Over all these years, both the throughput and velocity of freight trains have substantially increased. The freight train mentioned in the news is two KM long and carries substantially greater weight from origin to destination. It also moves in an “Expedite” mode in preference to other trains. The terms sustained pace and expedite that came to my mind shifted my attention to agile software development, and I started thinking whether the way we use “Velocity” is correct. Isn’t size delivered per sprint a measure of throughput rather than velocity? I looked up the definition of velocity and found that it is “The rate and direction of the change in the position of an object”. It is closer to speed than throughput.

That shifted my attention back to trains. A passenger train which stops at every station and an express train stopping at only the major stations may carry more or less same number of passengers (throughput), but they cover the same distance in substantially different times (velocity). A passenger train might attain, for a brief period, speed similar to an express train. But its average speed is much lower because of, not only the waiting time at the stations, but more so because of the frequent acceleration and deceleration involved.

This explains why there is so much importance given in agile for a team to take up only a few items at a time, and take up additional items only when those in hand are fully “Done”. Unlike the trains which follow physical laws, agile teams made up of humans have an additional challenge. Once our attention is diverted to something else, it takes time and effort to switch it back to what we were doing earlier. In addition the information we used might have also become stale in the meantime. So if the agile teams want to achieve high velocity and maintain it, they should be aware and manage the number of items being worked on at a time.
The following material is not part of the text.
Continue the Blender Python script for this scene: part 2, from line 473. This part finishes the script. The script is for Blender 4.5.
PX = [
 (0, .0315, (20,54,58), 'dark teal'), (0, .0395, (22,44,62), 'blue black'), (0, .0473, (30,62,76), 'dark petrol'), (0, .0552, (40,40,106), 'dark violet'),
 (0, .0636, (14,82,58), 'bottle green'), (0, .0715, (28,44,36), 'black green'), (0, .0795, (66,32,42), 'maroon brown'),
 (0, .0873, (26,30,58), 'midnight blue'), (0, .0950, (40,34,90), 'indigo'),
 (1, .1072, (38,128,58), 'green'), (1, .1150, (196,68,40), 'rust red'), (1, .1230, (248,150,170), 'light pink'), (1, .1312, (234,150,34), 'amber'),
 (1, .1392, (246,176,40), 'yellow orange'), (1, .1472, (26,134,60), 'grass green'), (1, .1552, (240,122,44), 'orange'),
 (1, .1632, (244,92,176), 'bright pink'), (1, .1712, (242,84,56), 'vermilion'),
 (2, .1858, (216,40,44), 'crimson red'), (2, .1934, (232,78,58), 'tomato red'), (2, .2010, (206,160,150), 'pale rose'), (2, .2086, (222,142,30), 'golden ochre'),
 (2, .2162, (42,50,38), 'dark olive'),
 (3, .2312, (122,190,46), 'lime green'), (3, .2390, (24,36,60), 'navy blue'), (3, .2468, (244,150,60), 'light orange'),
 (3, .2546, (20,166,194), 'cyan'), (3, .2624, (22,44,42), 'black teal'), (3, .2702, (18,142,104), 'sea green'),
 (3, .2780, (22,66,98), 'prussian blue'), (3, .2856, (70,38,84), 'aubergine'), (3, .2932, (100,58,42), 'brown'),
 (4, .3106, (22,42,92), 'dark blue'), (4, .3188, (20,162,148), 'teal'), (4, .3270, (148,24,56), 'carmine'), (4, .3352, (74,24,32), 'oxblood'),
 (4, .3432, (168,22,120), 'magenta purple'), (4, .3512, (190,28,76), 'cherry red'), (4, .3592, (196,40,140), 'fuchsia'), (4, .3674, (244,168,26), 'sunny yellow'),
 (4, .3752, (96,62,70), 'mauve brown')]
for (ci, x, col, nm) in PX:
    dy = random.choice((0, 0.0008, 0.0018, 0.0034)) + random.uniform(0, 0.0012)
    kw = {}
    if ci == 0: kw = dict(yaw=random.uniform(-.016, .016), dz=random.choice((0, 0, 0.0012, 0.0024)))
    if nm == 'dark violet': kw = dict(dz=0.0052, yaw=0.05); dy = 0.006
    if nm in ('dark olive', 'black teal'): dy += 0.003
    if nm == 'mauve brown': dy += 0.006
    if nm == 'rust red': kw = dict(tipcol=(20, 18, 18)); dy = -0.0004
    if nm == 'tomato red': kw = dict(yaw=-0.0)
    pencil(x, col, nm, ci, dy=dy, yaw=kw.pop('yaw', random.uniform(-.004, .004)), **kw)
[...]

I also remembered that when I was waiting in a passenger train for an express / mail train to pass, sometimes the wait was quite short while at other times it was considerably longer. This was because of the dependency on the time at which the higher priority train would pass. And we had no information when that would happen. Agile encourages transparency. A perfectly flat transparent glass allows a viewer to see on the other side very clearly. Similarly, all those involved in any work should have the information, without filtering or distortion, when they need it. Agile processes and tools provide high degree of transparency, and it is for us to make sure that it remains so.

Another way to minimize the harmful effects of dependency is with enhanced and effective collaboration. When cross-functional team members work on the same item, speed and quality with which it gets completed is phenomenal. Hand-offs are the worst enemy of velocity.

In earlier days, there were single tracks between two stations. This resulted in only unidirectional movement at a time. The other train had to wait at the station. Presently with parallel tracks in both directions this is not an issue. Hence in agile we should think of velocity (a vector) and not just speed (a scalar). Rework moves in the opposite direction to the normal work and slows it down considerably.

There is a saying “Words make the world”. We should not mix throughput and velocity or use one in place of another. Commonly used words package lot of information and meaning with it. More importantly, the words also package the emotions. A mere mention of such a word starts the train of thoughts and images associated with it, and recreates the emotions involved as if they are being experienced now. Wrongly using the velocity when we actually mean throughput deprives us of the immense benefits mentioned above that can make our work simpler and life easier.